DIRECTIONS
Starting at the line containing "Generate a Blender", please quote every line up to and including the line containing "COL = scene.collection", exactly, and nothing beyond.

LISTING

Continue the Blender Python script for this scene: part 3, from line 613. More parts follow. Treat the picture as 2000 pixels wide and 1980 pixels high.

* * *

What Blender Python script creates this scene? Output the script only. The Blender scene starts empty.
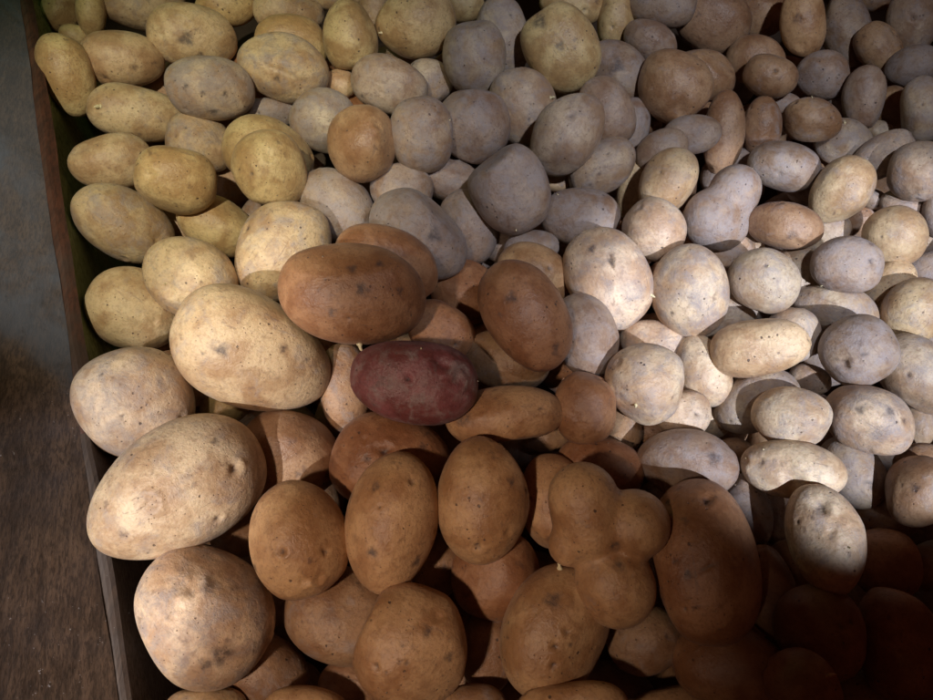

--

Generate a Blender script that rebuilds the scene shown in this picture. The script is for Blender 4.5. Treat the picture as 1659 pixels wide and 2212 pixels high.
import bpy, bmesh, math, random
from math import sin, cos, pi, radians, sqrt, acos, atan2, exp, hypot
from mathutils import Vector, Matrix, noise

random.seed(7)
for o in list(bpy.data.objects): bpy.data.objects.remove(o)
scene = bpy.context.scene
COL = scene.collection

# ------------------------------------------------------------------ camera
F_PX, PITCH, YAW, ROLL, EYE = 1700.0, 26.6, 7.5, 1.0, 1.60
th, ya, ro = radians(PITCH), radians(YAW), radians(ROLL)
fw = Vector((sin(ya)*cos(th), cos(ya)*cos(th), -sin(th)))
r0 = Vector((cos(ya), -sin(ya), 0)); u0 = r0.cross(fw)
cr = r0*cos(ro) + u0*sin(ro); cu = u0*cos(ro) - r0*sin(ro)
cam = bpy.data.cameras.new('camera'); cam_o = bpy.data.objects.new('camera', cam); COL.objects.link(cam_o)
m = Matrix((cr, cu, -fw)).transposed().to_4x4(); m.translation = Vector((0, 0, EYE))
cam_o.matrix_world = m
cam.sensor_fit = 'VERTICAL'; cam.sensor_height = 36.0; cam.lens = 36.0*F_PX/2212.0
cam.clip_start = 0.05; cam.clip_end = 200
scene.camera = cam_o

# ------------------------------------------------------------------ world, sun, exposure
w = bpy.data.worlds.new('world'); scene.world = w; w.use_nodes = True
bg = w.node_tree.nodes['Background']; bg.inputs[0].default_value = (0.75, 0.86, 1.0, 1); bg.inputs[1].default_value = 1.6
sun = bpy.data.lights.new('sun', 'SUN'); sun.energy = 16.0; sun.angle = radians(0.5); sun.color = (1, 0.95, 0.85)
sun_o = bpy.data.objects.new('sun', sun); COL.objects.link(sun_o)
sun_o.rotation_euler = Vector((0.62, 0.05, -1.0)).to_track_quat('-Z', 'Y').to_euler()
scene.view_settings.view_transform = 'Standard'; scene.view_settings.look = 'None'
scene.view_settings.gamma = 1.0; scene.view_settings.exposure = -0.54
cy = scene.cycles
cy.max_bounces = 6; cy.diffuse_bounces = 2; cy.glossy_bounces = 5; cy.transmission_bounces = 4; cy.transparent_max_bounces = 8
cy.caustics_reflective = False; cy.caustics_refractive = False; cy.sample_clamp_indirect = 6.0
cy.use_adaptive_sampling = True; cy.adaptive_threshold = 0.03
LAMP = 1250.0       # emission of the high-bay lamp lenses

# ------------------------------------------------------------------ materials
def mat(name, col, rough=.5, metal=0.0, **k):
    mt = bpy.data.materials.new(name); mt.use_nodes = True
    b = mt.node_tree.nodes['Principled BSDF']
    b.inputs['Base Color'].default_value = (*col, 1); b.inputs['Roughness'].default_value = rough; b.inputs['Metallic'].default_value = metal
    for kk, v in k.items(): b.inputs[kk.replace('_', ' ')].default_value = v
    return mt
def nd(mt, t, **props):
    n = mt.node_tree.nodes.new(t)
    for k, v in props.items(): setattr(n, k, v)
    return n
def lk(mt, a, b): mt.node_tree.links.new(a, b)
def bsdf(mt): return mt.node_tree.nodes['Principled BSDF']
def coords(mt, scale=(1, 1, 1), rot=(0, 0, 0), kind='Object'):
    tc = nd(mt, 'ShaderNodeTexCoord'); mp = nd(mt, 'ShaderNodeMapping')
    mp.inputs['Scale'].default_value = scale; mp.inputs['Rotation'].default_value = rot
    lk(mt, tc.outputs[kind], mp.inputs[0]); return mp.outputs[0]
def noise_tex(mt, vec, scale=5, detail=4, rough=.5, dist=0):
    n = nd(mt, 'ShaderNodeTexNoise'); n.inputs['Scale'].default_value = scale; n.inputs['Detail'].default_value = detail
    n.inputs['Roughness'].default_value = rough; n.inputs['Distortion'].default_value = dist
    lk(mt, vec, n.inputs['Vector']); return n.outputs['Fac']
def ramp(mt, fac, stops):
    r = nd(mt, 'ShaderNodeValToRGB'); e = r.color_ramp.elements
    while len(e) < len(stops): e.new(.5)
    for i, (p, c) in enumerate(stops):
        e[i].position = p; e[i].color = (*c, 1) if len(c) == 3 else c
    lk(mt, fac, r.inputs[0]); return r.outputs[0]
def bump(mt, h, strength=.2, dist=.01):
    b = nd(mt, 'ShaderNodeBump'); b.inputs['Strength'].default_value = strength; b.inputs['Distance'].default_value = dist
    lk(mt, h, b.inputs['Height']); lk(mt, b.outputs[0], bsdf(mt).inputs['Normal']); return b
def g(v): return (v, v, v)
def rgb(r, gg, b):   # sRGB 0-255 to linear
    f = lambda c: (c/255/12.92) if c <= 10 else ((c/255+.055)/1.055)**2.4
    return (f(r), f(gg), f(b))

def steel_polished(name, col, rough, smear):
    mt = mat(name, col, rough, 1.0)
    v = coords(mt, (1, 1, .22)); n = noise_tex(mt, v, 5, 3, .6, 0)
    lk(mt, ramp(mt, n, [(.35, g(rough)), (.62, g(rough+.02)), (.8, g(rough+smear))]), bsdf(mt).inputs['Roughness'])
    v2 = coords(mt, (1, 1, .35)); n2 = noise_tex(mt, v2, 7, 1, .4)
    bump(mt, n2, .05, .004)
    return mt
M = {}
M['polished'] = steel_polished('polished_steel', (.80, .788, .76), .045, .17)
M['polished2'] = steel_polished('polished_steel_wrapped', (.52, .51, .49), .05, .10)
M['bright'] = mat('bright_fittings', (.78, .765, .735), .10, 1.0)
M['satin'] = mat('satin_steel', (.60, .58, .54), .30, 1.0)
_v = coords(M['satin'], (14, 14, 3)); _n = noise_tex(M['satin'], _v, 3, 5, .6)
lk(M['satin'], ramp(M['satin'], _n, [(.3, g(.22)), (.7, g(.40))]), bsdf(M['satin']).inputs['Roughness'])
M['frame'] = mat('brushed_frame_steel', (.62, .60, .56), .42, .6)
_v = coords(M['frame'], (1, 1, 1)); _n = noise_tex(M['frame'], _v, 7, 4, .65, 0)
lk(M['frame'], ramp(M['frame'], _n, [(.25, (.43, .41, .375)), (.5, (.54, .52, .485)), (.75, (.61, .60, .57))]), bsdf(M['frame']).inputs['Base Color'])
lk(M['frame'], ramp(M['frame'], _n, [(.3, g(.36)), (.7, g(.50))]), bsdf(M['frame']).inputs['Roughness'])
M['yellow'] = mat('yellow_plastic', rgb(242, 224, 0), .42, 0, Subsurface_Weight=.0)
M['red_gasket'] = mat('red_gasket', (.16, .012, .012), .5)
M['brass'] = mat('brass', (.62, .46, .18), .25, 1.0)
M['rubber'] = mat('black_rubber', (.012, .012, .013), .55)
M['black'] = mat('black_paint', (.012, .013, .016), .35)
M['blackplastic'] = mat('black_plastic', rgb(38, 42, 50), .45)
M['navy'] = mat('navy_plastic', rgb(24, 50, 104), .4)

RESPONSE
Generate a Blender script that rebuilds the scene shown in this picture. The script is for Blender 4.5. Treat the picture as 1659 pixels wide and 2212 pixels high.
import bpy, bmesh, math, random
from math import sin, cos, pi, radians, sqrt, acos, atan2, exp, hypot
from mathutils import Vector, Matrix, noise

random.seed(7)
for o in list(bpy.data.objects): bpy.data.objects.remove(o)
scene = bpy.context.scene
COL = scene.collection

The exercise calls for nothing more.